Welcome back. As we said in the first post, the purpose of this two-part series is to give you a clear understanding of the ways in which bankruptcy may not be able to help you. Instead of setting unrealistic expectations, we want you to know what to expect when you ask us to help you file for bankruptcy relief.

In the first post, we discussed how it is often not possible to eliminate certain kinds of “secured” debt through bankruptcy, alone, such as home mortgage debt, auto loan debt or property tax debt. However, as we discussed, there are still ways to keep your property and reduce your secured debt, and an experienced bankruptcy lawyer can go over these options with you. 

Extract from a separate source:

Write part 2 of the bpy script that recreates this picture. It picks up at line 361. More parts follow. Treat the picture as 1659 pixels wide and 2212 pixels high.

We also discussed how there are other debts that receive special treatment under the law and usually are not dischargeable in bankruptcy, including child support, most student loans, alimony, court restitution orders and criminal fines.

In this post, we are going to discuss a couple of additional things bankruptcy typically cannot do.

Generally speaking, it is not possible to protect cosigners on your debts through bankruptcy. Even if you no longer have the legal obligation to pay back the loan, it is possible that the creditor could still go after whoever co-signed the loan with you for payment. For that reason, you will want to discuss your options carefully with an attorney if you had a co-signer on any of your loans.

Finally, it is not possible to discharge debts that you acquire after filing for bankruptcy. On the date you file for bankruptcy, there is a line drawn in the sand and any debts you take on after that date are not part of the process. That is another reason why it is important to work with a bankruptcy lawyer who can make sure you file at exactly the right time.

Hopefully, you now understand more clearly what bankruptcy usually cannot do. Remember to ask your bankruptcy lawyer if you ever have any questions about the bankruptcy process along the way.